___ Data rows ___

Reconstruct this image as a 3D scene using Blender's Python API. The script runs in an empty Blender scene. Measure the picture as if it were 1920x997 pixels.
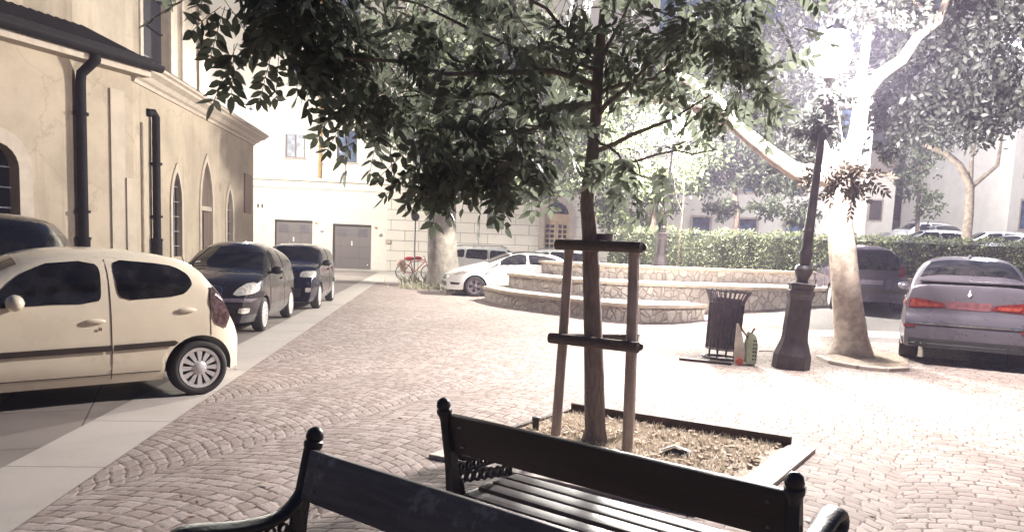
import bpy, bmesh, math, random
import numpy as np
from mathutils import Vector, Matrix
from mathutils.bvhtree import BVHTree

random.seed(7); rng = np.random.default_rng(11)
sc = bpy.context.scene
COL = sc.collection
R = math.radians
PI = math.pi

# ------------------------------------------------------------------ camera
F, CX, CY = 1420.0, 960.0, 498.5
CAMH, PITCH, ROLL, SHIFT = 1.65, 6.0, 2.2, 0.0573
cam = bpy.data.cameras.new('camera'); camo = bpy.data.objects.new('camera', cam); COL.objects.link(camo)
cam.sensor_width = 36; cam.lens = 36 * F / 1920; cam.shift_y = SHIFT; cam.clip_end = 800; cam.clip_start = .05
CM = Matrix.Translation((0, 0, CAMH)) @ Matrix.Rotation(R(90 - PITCH), 4, 'X') @ Matrix.Rotation(R(ROLL), 4, 'Z')
camo.matrix_world = CM
sc.camera = camo

def ray(px, py):
    d = Vector(((px - CX) / F, (CY - py) / F + SHIFT * 1920 / F, -1))
    return (CM.to_3x3() @ d).normalized()

def G(px, py, z=0.0):
    d = ray(px, py); t = (z - CAMH) / d.z
    return Vector((d.x * t, d.y * t, z))

def P(px, py, Y):
    d = ray(px, py); t = Y / d.y
    return Vector((d.x * t, Y, CAMH + d.z * t))

class VPlane:
    """vertical plane: origin o, horizontal unit direction t; n = outward normal"""
    def __init__(s, o, t, n):
        s.o = Vector((o[0], o[1], 0)); s.t = Vector((t[0], t[1], 0)).normalized(); s.n = Vector((n[0], n[1], 0)).normalized()
    def px(s, px, py):
        d = ray(px, py); c = Vector((0, 0, CAMH))
        k = (s.o - c).dot(s.n) / d.dot(s.n)
        p = c + d * k
        return ((p - s.o).dot(s.t), p.z)
    def pt(s, u, z, out=0.0):
        p = s.o + s.t * u + s.n * out
        return Vector((p.x, p.y, z))

def gz(x, y):
    """height of the ground: flat square, rising gently on the far right"""
    a = min(1, max(0, (x - 3.0) / 5.0)); a = a * a * (3 - 2 * a)
    return a * 0.05 * min(max(0, y - 13.5), 8.0)

# ------------------------------------------------------------------ materials
class X:
    def __init__(s, nt, k): s.nt, s.k = nt, k
    def op(s, o, b=None, c=None, swap=False):
        n = s.nt.nodes.new('ShaderNodeMath'); n.operation = o
        for i, v in enumerate([s] + [q for q in (b, c) if q is not None]):
            if swap: i = 1 - i
            if isinstance(v, X): s.nt.links.new(v.k, n.inputs[i])
            else: n.inputs[i].default_value = v
        return X(s.nt, n.outputs[0])
    def __add__(s, b): return s.op('ADD', b)
    def __sub__(s, b): return s.op('SUBTRACT', b)
    def __mul__(s, b): return s.op('MULTIPLY', b)
    def __truediv__(s, b): return s.op('DIVIDE', b)
    def floor(s): return s.op('FLOOR')
    def fmin(s, b): return s.op('MINIMUM', b)
    def rsub(s, b): return s.op('SUBTRACT', b, swap=True)

def base_mat(name):
    m = bpy.data.materials.new(name); m.use_nodes = True
    nt = m.node_tree
    return m, nt, nt.nodes['Principled BSDF']

def c4(c): return (c[0], c[1], c[2], 1)

def mixc(nt, fac, a, b, mode='MIX'):
    n = nt.nodes.new('ShaderNodeMix'); n.data_type = 'RGBA'; n.blend_type = mode
    for idx, v in ((0, fac), (6, a), (7, b)):
        if isinstance(v, X): nt.links.new(v.k, n.inputs[idx])
        elif hasattr(v, 'is_output'): nt.links.new(v, n.inputs[idx])
        else: n.inputs[idx].default_value = v if idx == 0 else c4(v)
    return n.outputs[2]

def noise(nt, vec, scale, detail=4, rough=.55):
    n = nt.nodes.new('ShaderNodeTexNoise'); n.inputs['Scale'].default_value = scale
    n.inputs['Detail'].default_value = detail; n.inputs['Roughness'].default_value = rough
    if vec is not None: nt.links.new(vec, n.inputs['Vector'])
    return n

def ramp(nt, val, a, b, smooth=True, lo=0., hi=1.):
    n = nt.nodes.new('ShaderNodeMapRange'); n.interpolation_type = 'SMOOTHSTEP' if smooth else 'LINEAR'
    nt.links.new(val.k if isinstance(val, X) else val, n.inputs[0])
    n.inputs[1].default_value = a; n.inputs[2].default_value = b; n.inputs[3].default_value = lo; n.inputs[4].default_value = hi
    return X(nt, n.outputs[0])

def bump(nt, bs, h, strength, dist=.02):
    b = nt.nodes.new('ShaderNodeBump'); b.inputs['Strength'].default_value = strength; b.inputs['Distance'].default_value = dist
    nt.links.new(h.k if isinstance(h, X) else h, b.inputs['Height']); nt.links.new(b.outputs[0], bs.inputs['Normal'])

MATS = {}
def mat(name, col, rough=.6, metal=0., var=.2, scale=6., bmp=0., bscale=40., coat=0., spec=.5, col2=None, stain=0.):
    if name in MATS: return MATS[name]
    m, nt, bs = base_mat(name); MATS[name] = m
    tc = nt.nodes.new('ShaderNodeTexCoord')
    n = noise(nt, tc.outputs['Object'], scale)
    a = tuple(c * (1 - var) for c in col); b = col2 or tuple(min(.95, c * (1 + var)) for c in col)
    out = mixc(nt, ramp(nt, n.outputs[0], .3, .7), a, b)
    if stain:
        n2 = noise(nt, tc.outputs['Object'], scale * .23, 6, .7)
        out = mixc(nt, ramp(nt, n2.outputs[0], .52, .75, True, 0, stain), out, tuple(c * .45 for c in col))
    nt.links.new(out, bs.inputs['Base Color'])
    bs.inputs['Roughness'].default_value = rough; bs.inputs['Metallic'].default_value = metal
    bs.inputs['Coat Weight'].default_value = coat; bs.inputs['Coat Roughness'].default_value = .08
    bs.inputs['Specular IOR Level'].default_value = spec
    rr = ramp(nt, n.outputs[0], .25, .75, False, max(0, rough - .08), min(1, rough + .08)); nt.links.new(rr.k, bs.inputs['Roughness'])
    if bmp:
        nb = noise(nt, tc.outputs['Object'], bscale, 5, .6); bump(nt, bs, nb.outputs[0], bmp)
    return m

def emit_mat(name, col, strength):
    m = bpy.data.materials.new(name); m.use_nodes = True; nt = m.node_tree; nt.nodes.clear()
    o = nt.nodes.new('ShaderNodeOutputMaterial'); e = nt.nodes.new('ShaderNodeEmission')
    e.inputs[0].default_value = c4(col); e.inputs[1].default_value = strength
    nt.links.new(e.outputs[0], o.inputs[0]); return m

def leaf_mat(name, col, col2, trans=.35):
    m, nt, bs = base_mat(name)
    tc = nt.nodes.new('ShaderNodeTexCoord')
    g = nt.nodes.new('ShaderNodeNewGeometry')
    c = mixc(nt, X(nt, g.outputs['Random Per Island']), col, col2)
    n = noise(nt, tc.outputs['Object'], 1.3, 2)
    c = mixc(nt, ramp(nt, n.outputs[0], .35, .65, True, 0, .35), c, tuple(q * .55 for q in col))
    nt.links.new(c, bs.inputs['Base Color']); bs.inputs['Roughness'].default_value = .5
    t = nt.nodes.new('ShaderNodeBsdfTranslucent'); nt.links.new(c, t.inputs[0])
    mx = nt.nodes.new('ShaderNodeMixShader'); mx.inputs[0].default_value = trans
    nt.links.new(bs.outputs[0], mx.inputs[1]); nt.links.new(t.outputs[0], mx.inputs[2])
    nt.links.new(mx.outputs[0], nt.nodes['Material Output'].inputs[0])
    return m

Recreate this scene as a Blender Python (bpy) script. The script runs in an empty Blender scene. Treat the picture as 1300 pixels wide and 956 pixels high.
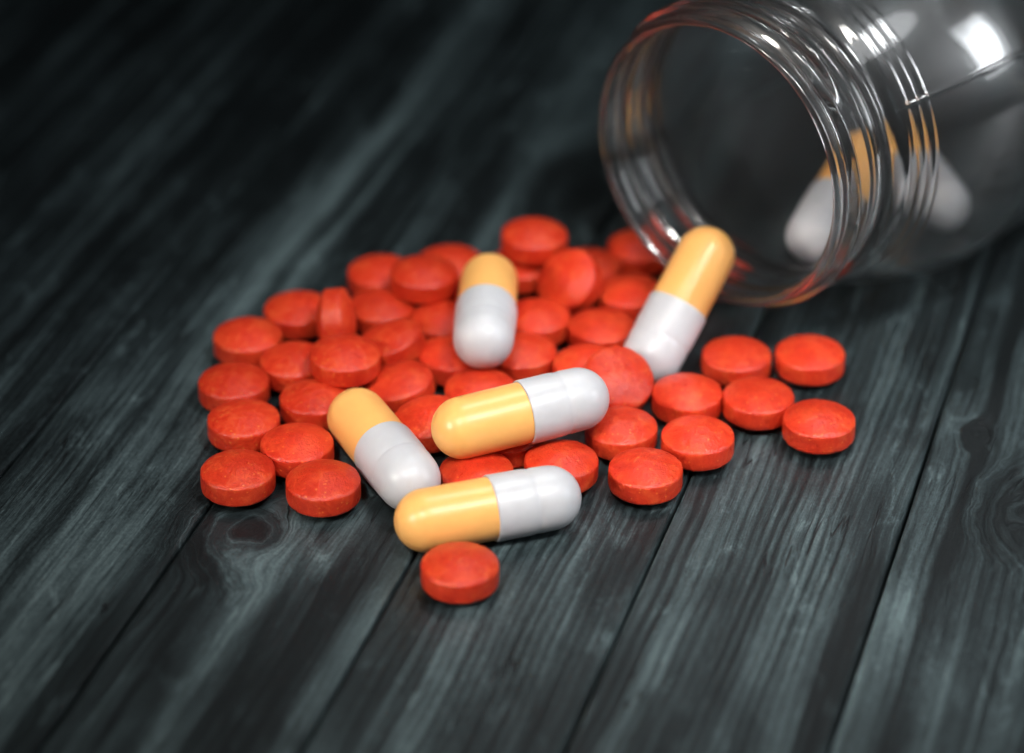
import bpy, bmesh, math, random
from mathutils import Vector, Matrix, noise

# ------------------------------------------------------------------ camera, world, lamps, exposure
S = 0.001                                     # builders below work in millimetres
sc = bpy.context.scene
col = sc.collection
R = math.radians
PITCH = R(31.0); DIST = 333.0
cam_d = bpy.data.cameras.new('camera'); cam = bpy.data.objects.new('camera', cam_d); col.objects.link(cam)
cam.location = (0, -DIST * math.cos(PITCH) * S, DIST * math.sin(PITCH) * S)
cam.rotation_euler = (R(90) - PITCH, 0, 0)
cam_d.sensor_width = 36; cam_d.lens = 100.0; cam_d.shift_y = -45 / 1300
cam_d.clip_start = 0.01; cam_d.clip_end = 20
cam_d.dof.use_dof = True; cam_d.dof.focus_distance = 0.3035; cam_d.dof.aperture_fstop = 11.5
sc.camera = cam

world = bpy.data.worlds.new('World'); sc.world = world; world.use_nodes = True
wb = world.node_tree.nodes['Background']
wb.inputs['Color'].default_value = (0.55, 0.62, 0.70, 1); wb.inputs['Strength'].default_value = 0.008

def aim(o, target):
    d = Vector(target) * S - o.location
    o.rotation_euler = d.to_track_quat('-Z', 'Y').to_euler()

def spot(name, loc, target, power, size_deg, blend, radius, color):
    l = bpy.data.lights.new(name, 'SPOT'); l.energy = power; l.spot_size = R(size_deg); l.spot_blend = blend
    l.shadow_soft_size = radius * S; l.color = color
    o = bpy.data.objects.new(name, l); col.objects.link(o); o.location = Vector(loc) * S; aim(o, target); return o

def area(name, loc, target, power, sx, sy, color, spread=180):
    l = bpy.data.lights.new(name, 'AREA'); l.shape = 'RECTANGLE'; l.size = sx * S; l.size_y = sy * S
    l.energy = power; l.color = color; l.spread = R(spread)
    o = bpy.data.objects.new(name, l); col.objects.link(o); o.location = Vector(loc) * S; aim(o, target); return o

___

- _Problem details_: Pictures excluded, repeat exactly the lines from the top of the material through the line with "return a * 0.05", including both of those lines.

- _Answer to the task_:
Reconstruct this image as a 3D scene using Blender's Python API. The script runs in an empty Blender scene. Measure the picture as if it were 1920x997 pixels.
import bpy, bmesh, math, random
import numpy as np
from mathutils import Vector, Matrix
from mathutils.bvhtree import BVHTree

random.seed(7); rng = np.random.default_rng(11)
sc = bpy.context.scene
COL = sc.collection
R = math.radians
PI = math.pi

# ------------------------------------------------------------------ camera
F, CX, CY = 1420.0, 960.0, 498.5
CAMH, PITCH, ROLL, SHIFT = 1.65, 6.0, 2.2, 0.0573
cam = bpy.data.cameras.new('camera'); camo = bpy.data.objects.new('camera', cam); COL.objects.link(camo)
cam.sensor_width = 36; cam.lens = 36 * F / 1920; cam.shift_y = SHIFT; cam.clip_end = 800; cam.clip_start = .05
CM = Matrix.Translation((0, 0, CAMH)) @ Matrix.Rotation(R(90 - PITCH), 4, 'X') @ Matrix.Rotation(R(ROLL), 4, 'Z')
camo.matrix_world = CM
sc.camera = camo

def ray(px, py):
    d = Vector(((px - CX) / F, (CY - py) / F + SHIFT * 1920 / F, -1))
    return (CM.to_3x3() @ d).normalized()

def G(px, py, z=0.0):
    d = ray(px, py); t = (z - CAMH) / d.z
    return Vector((d.x * t, d.y * t, z))

def P(px, py, Y):
    d = ray(px, py); t = Y / d.y
    return Vector((d.x * t, Y, CAMH + d.z * t))

class VPlane:
    """vertical plane: origin o, horizontal unit direction t; n = outward normal"""
    def __init__(s, o, t, n):
        s.o = Vector((o[0], o[1], 0)); s.t = Vector((t[0], t[1], 0)).normalized(); s.n = Vector((n[0], n[1], 0)).normalized()
    def px(s, px, py):
        d = ray(px, py); c = Vector((0, 0, CAMH))
        k = (s.o - c).dot(s.n) / d.dot(s.n)
        p = c + d * k
        return ((p - s.o).dot(s.t), p.z)
    def pt(s, u, z, out=0.0):
        p = s.o + s.t * u + s.n * out
        return Vector((p.x, p.y, z))

def gz(x, y):
    """height of the ground: flat square, rising gently on the far right"""
    a = min(1, max(0, (x - 3.0) / 5.0)); a = a * a * (3 - 2 * a)
    return a * 0.05 * min(max(0, y - 13.5), 8.0)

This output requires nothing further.